(Direction): Exactly repeat the full listing that follows.

(Data excerpt):
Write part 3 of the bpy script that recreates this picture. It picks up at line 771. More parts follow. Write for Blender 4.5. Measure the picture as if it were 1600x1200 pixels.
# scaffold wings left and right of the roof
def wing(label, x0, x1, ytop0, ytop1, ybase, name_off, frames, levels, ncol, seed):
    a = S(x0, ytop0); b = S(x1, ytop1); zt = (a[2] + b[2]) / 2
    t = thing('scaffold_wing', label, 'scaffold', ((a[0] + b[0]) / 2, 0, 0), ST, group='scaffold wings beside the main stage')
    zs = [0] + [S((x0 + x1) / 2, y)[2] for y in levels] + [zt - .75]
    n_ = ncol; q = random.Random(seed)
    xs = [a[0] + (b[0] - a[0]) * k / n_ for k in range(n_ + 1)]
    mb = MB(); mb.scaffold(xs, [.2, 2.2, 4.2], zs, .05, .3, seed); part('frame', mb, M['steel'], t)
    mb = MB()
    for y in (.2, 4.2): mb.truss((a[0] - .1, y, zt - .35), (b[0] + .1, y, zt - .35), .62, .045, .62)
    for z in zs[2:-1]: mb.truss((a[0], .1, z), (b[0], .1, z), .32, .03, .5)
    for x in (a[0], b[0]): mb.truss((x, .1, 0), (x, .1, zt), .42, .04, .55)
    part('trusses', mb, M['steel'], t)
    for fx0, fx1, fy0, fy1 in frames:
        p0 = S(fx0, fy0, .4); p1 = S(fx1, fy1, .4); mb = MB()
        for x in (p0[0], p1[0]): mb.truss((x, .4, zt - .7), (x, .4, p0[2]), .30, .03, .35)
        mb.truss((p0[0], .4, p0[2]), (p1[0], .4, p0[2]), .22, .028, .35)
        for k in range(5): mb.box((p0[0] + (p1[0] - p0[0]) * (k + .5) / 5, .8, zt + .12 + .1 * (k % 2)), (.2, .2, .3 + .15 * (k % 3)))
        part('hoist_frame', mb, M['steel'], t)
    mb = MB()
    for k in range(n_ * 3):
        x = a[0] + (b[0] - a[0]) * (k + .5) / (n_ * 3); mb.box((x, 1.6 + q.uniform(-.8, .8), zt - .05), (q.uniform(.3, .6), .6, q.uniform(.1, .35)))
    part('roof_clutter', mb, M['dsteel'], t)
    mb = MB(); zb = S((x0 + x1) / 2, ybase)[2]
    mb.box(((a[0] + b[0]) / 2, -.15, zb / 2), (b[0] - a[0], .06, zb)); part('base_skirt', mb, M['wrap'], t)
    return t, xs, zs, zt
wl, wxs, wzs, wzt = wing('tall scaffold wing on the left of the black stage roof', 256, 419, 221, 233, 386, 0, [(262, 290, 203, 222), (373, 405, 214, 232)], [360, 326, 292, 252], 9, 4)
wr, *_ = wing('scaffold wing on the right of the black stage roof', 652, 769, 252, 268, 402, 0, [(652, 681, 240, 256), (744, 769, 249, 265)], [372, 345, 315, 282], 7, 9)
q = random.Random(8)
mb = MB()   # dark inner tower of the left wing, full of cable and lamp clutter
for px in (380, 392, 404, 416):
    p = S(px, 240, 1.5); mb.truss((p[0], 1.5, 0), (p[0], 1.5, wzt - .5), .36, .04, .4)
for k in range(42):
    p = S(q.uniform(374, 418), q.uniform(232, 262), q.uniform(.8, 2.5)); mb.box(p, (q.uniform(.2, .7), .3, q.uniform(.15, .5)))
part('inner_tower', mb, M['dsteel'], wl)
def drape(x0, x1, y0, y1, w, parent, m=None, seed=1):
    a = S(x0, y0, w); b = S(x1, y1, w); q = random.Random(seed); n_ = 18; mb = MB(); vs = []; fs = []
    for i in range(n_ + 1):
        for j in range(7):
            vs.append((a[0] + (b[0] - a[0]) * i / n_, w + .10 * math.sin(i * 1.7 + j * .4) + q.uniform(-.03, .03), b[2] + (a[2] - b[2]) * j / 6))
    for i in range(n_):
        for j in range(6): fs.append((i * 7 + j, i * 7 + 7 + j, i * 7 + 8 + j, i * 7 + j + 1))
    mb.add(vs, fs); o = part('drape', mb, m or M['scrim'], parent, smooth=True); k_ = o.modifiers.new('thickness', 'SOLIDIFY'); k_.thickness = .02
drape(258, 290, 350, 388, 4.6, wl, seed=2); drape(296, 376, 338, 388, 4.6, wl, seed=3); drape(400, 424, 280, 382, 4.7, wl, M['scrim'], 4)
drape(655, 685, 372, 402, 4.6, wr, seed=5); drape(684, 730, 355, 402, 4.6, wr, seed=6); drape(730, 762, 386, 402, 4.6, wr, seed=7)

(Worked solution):
Write part 3 of the bpy script that recreates this picture. It picks up at line 771. More parts follow. Write for Blender 4.5. Measure the picture as if it were 1600x1200 pixels.
# scaffold wings left and right of the roof
def wing(label, x0, x1, ytop0, ytop1, ybase, name_off, frames, levels, ncol, seed):
    a = S(x0, ytop0); b = S(x1, ytop1); zt = (a[2] + b[2]) / 2
    t = thing('scaffold_wing', label, 'scaffold', ((a[0] + b[0]) / 2, 0, 0), ST, group='scaffold wings beside the main stage')
    zs = [0] + [S((x0 + x1) / 2, y)[2] for y in levels] + [zt - .75]
    n_ = ncol; q = random.Random(seed)
    xs = [a[0] + (b[0] - a[0]) * k / n_ for k in range(n_ + 1)]
    mb = MB(); mb.scaffold(xs, [.2, 2.2, 4.2], zs, .05, .3, seed); part('frame', mb, M['steel'], t)
    mb = MB()
    for y in (.2, 4.2): mb.truss((a[0] - .1, y, zt - .35), (b[0] + .1, y, zt - .35), .62, .045, .62)
    for z in zs[2:-1]: mb.truss((a[0], .1, z), (b[0], .1, z), .32, .03, .5)
    for x in (a[0], b[0]): mb.truss((x, .1, 0), (x, .1, zt), .42, .04, .55)
    part('trusses', mb, M['steel'], t)
    for fx0, fx1, fy0, fy1 in frames:
        p0 = S(fx0, fy0, .4); p1 = S(fx1, fy1, .4); mb = MB()
        for x in (p0[0], p1[0]): mb.truss((x, .4, zt - .7), (x, .4, p0[2]), .30, .03, .35)
        mb.truss((p0[0], .4, p0[2]), (p1[0], .4, p0[2]), .22, .028, .35)
        for k in range(5): mb.box((p0[0] + (p1[0] - p0[0]) * (k + .5) / 5, .8, zt + .12 + .1 * (k % 2)), (.2, .2, .3 + .15 * (k % 3)))
        part('hoist_frame', mb, M['steel'], t)
    mb = MB()
    for k in range(n_ * 3):
        x = a[0] + (b[0] - a[0]) * (k + .5) / (n_ * 3); mb.box((x, 1.6 + q.uniform(-.8, .8), zt - .05), (q.uniform(.3, .6), .6, q.uniform(.1, .35)))
    part('roof_clutter', mb, M['dsteel'], t)
    mb = MB(); zb = S((x0 + x1) / 2, ybase)[2]
    mb.box(((a[0] + b[0]) / 2, -.15, zb / 2), (b[0] - a[0], .06, zb)); part('base_skirt', mb, M['wrap'], t)
    return t, xs, zs, zt
wl, wxs, wzs, wzt = wing('tall scaffold wing on the left of the black stage roof', 256, 419, 221, 233, 386, 0, [(262, 290, 203, 222), (373, 405, 214, 232)], [360, 326, 292, 252], 9, 4)
wr, *_ = wing('scaffold wing on the right of the black stage roof', 652, 769, 252, 268, 402, 0, [(652, 681, 240, 256), (744, 769, 249, 265)], [372, 345, 315, 282], 7, 9)
q = random.Random(8)
mb = MB()   # dark inner tower of the left wing, full of cable and lamp clutter
for px in (380, 392, 404, 416):
    p = S(px, 240, 1.5); mb.truss((p[0], 1.5, 0), (p[0], 1.5, wzt - .5), .36, .04, .4)
for k in range(42):
    p = S(q.uniform(374, 418), q.uniform(232, 262), q.uniform(.8, 2.5)); mb.box(p, (q.uniform(.2, .7), .3, q.uniform(.15, .5)))
part('inner_tower', mb, M['dsteel'], wl)
def drape(x0, x1, y0, y1, w, parent, m=None, seed=1):
    a = S(x0, y0, w); b = S(x1, y1, w); q = random.Random(seed); n_ = 18; mb = MB(); vs = []; fs = []
    for i in range(n_ + 1):
        for j in range(7):
            vs.append((a[0] + (b[0] - a[0]) * i / n_, w + .10 * math.sin(i * 1.7 + j * .4) + q.uniform(-.03, .03), b[2] + (a[2] - b[2]) * j / 6))
    for i in range(n_):
        for j in range(6): fs.append((i * 7 + j, i * 7 + 7 + j, i * 7 + 8 + j, i * 7 + j + 1))
    mb.add(vs, fs); o = part('drape', mb, m or M['scrim'], parent, smooth=True); k_ = o.modifiers.new('thickness', 'SOLIDIFY'); k_.thickness = .02
drape(258, 290, 350, 388, 4.6, wl, seed=2); drape(296, 376, 338, 388, 4.6, wl, seed=3); drape(400, 424, 280, 382, 4.7, wl, M['scrim'], 4)
drape(655, 685, 372, 402, 4.6, wr, seed=5); drape(684, 730, 355, 402, 4.6, wr, seed=6); drape(730, 762, 386, 402, 4.6, wr, seed=7)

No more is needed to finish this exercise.